### Written task
Output the material below in its entirety, exactly as given.

### Data segment
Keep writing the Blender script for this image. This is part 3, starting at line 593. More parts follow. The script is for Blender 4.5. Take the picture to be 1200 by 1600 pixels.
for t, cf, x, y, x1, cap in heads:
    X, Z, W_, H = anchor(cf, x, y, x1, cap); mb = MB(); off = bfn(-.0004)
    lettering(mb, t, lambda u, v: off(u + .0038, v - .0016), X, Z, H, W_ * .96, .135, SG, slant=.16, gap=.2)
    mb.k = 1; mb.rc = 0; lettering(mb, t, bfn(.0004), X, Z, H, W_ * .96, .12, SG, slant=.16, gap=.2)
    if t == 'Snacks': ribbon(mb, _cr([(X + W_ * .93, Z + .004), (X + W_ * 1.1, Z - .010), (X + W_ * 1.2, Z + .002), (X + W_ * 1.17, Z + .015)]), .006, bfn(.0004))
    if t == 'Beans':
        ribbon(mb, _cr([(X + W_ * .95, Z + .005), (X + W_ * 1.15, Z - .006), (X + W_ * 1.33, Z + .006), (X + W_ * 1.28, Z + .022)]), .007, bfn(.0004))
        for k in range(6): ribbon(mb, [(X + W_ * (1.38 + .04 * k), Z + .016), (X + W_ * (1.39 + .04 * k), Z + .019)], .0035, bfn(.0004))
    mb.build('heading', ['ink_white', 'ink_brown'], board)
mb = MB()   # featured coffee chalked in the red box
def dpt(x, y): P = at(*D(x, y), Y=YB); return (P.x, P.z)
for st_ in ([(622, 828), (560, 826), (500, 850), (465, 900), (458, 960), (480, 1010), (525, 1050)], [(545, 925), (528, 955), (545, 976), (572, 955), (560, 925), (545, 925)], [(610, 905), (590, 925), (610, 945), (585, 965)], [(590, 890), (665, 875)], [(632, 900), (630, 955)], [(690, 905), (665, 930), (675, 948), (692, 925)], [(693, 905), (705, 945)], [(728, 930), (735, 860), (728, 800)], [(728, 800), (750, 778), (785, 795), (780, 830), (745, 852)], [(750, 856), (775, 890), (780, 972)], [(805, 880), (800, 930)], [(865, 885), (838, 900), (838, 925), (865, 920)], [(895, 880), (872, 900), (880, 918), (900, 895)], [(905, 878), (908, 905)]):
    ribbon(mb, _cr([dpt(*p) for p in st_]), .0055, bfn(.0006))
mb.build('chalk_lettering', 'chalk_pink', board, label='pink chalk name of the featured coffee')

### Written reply
Keep writing the Blender script for this image. This is part 3, starting at line 593. More parts follow. The script is for Blender 4.5. Take the picture to be 1200 by 1600 pixels.
for t, cf, x, y, x1, cap in heads:
    X, Z, W_, H = anchor(cf, x, y, x1, cap); mb = MB(); off = bfn(-.0004)
    lettering(mb, t, lambda u, v: off(u + .0038, v - .0016), X, Z, H, W_ * .96, .135, SG, slant=.16, gap=.2)
    mb.k = 1; mb.rc = 0; lettering(mb, t, bfn(.0004), X, Z, H, W_ * .96, .12, SG, slant=.16, gap=.2)
    if t == 'Snacks': ribbon(mb, _cr([(X + W_ * .93, Z + .004), (X + W_ * 1.1, Z - .010), (X + W_ * 1.2, Z + .002), (X + W_ * 1.17, Z + .015)]), .006, bfn(.0004))
    if t == 'Beans':
        ribbon(mb, _cr([(X + W_ * .95, Z + .005), (X + W_ * 1.15, Z - .006), (X + W_ * 1.33, Z + .006), (X + W_ * 1.28, Z + .022)]), .007, bfn(.0004))
        for k in range(6): ribbon(mb, [(X + W_ * (1.38 + .04 * k), Z + .016), (X + W_ * (1.39 + .04 * k), Z + .019)], .0035, bfn(.0004))
    mb.build('heading', ['ink_white', 'ink_brown'], board)
mb = MB()   # featured coffee chalked in the red box
def dpt(x, y): P = at(*D(x, y), Y=YB); return (P.x, P.z)
for st_ in ([(622, 828), (560, 826), (500, 850), (465, 900), (458, 960), (480, 1010), (525, 1050)], [(545, 925), (528, 955), (545, 976), (572, 955), (560, 925), (545, 925)], [(610, 905), (590, 925), (610, 945), (585, 965)], [(590, 890), (665, 875)], [(632, 900), (630, 955)], [(690, 905), (665, 930), (675, 948), (692, 925)], [(693, 905), (705, 945)], [(728, 930), (735, 860), (728, 800)], [(728, 800), (750, 778), (785, 795), (780, 830), (745, 852)], [(750, 856), (775, 890), (780, 972)], [(805, 880), (800, 930)], [(865, 885), (838, 900), (838, 925), (865, 920)], [(895, 880), (872, 900), (880, 918), (900, 895)], [(905, 878), (908, 905)]):
    ribbon(mb, _cr([dpt(*p) for p in st_]), .0055, bfn(.0006))
mb.build('chalk_lettering', 'chalk_pink', board, label='pink chalk name of the featured coffee')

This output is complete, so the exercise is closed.